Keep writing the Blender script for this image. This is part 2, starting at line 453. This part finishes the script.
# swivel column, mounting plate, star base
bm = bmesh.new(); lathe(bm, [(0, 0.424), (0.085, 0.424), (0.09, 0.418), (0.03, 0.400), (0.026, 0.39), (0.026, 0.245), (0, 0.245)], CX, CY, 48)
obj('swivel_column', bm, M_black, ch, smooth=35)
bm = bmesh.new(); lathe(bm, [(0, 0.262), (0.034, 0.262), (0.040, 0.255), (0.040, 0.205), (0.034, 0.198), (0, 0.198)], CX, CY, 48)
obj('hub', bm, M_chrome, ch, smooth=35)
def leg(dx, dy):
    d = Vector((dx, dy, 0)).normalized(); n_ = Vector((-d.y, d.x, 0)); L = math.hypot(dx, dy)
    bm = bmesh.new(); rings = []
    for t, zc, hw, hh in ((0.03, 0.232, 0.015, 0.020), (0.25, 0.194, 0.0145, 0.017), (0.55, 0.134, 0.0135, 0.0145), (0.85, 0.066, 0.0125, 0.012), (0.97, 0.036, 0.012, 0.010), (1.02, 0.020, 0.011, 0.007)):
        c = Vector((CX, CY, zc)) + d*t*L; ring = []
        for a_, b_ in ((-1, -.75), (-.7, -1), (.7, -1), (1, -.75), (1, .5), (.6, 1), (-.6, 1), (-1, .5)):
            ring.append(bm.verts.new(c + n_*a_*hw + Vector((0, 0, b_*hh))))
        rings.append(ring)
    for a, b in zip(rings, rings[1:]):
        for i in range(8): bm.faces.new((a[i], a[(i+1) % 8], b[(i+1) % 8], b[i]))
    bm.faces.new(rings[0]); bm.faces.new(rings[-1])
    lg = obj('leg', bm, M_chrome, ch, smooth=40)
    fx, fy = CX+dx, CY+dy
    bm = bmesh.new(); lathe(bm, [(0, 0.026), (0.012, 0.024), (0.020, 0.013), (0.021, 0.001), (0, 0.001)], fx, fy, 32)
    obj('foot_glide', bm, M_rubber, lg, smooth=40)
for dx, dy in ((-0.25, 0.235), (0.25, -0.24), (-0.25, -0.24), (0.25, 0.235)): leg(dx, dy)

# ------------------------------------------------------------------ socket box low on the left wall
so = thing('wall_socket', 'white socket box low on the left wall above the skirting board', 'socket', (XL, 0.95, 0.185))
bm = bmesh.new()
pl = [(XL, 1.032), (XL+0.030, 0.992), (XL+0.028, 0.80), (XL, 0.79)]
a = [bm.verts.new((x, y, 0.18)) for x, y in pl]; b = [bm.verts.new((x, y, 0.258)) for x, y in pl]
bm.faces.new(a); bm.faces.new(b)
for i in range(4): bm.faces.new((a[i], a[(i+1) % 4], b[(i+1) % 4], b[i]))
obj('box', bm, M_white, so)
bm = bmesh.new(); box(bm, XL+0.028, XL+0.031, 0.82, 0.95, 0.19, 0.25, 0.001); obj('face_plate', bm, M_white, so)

▬▬▬▬▬▬▬▬▬▬

■ **Directions for this task**
Repeat the material above in full, quoting it exactly.

■ **Task output**
Keep writing the Blender script for this image. This is part 2, starting at line 453. This part finishes the script.
# swivel column, mounting plate, star base
bm = bmesh.new(); lathe(bm, [(0, 0.424), (0.085, 0.424), (0.09, 0.418), (0.03, 0.400), (0.026, 0.39), (0.026, 0.245), (0, 0.245)], CX, CY, 48)
obj('swivel_column', bm, M_black, ch, smooth=35)
bm = bmesh.new(); lathe(bm, [(0, 0.262), (0.034, 0.262), (0.040, 0.255), (0.040, 0.205), (0.034, 0.198), (0, 0.198)], CX, CY, 48)
obj('hub', bm, M_chrome, ch, smooth=35)
def leg(dx, dy):
    d = Vector((dx, dy, 0)).normalized(); n_ = Vector((-d.y, d.x, 0)); L = math.hypot(dx, dy)
    bm = bmesh.new(); rings = []
    for t, zc, hw, hh in ((0.03, 0.232, 0.015, 0.020), (0.25, 0.194, 0.0145, 0.017), (0.55, 0.134, 0.0135, 0.0145), (0.85, 0.066, 0.0125, 0.012), (0.97, 0.036, 0.012, 0.010), (1.02, 0.020, 0.011, 0.007)):
        c = Vector((CX, CY, zc)) + d*t*L; ring = []
        for a_, b_ in ((-1, -.75), (-.7, -1), (.7, -1), (1, -.75), (1, .5), (.6, 1), (-.6, 1), (-1, .5)):
            ring.append(bm.verts.new(c + n_*a_*hw + Vector((0, 0, b_*hh))))
        rings.append(ring)
    for a, b in zip(rings, rings[1:]):
        for i in range(8): bm.faces.new((a[i], a[(i+1) % 8], b[(i+1) % 8], b[i]))
    bm.faces.new(rings[0]); bm.faces.new(rings[-1])
    lg = obj('leg', bm, M_chrome, ch, smooth=40)
    fx, fy = CX+dx, CY+dy
    bm = bmesh.new(); lathe(bm, [(0, 0.026), (0.012, 0.024), (0.020, 0.013), (0.021, 0.001), (0, 0.001)], fx, fy, 32)
    obj('foot_glide', bm, M_rubber, lg, smooth=40)
for dx, dy in ((-0.25, 0.235), (0.25, -0.24), (-0.25, -0.24), (0.25, 0.235)): leg(dx, dy)

# ------------------------------------------------------------------ socket box low on the left wall
so = thing('wall_socket', 'white socket box low on the left wall above the skirting board', 'socket', (XL, 0.95, 0.185))
bm = bmesh.new()
pl = [(XL, 1.032), (XL+0.030, 0.992), (XL+0.028, 0.80), (XL, 0.79)]
a = [bm.verts.new((x, y, 0.18)) for x, y in pl]; b = [bm.verts.new((x, y, 0.258)) for x, y in pl]
bm.faces.new(a); bm.faces.new(b)
for i in range(4): bm.faces.new((a[i], a[(i+1) % 4], b[(i+1) % 4], b[i]))
obj('box', bm, M_white, so)
bm = bmesh.new(); box(bm, XL+0.028, XL+0.031, 0.82, 0.95, 0.19, 0.25, 0.001); obj('face_plate', bm, M_white, so)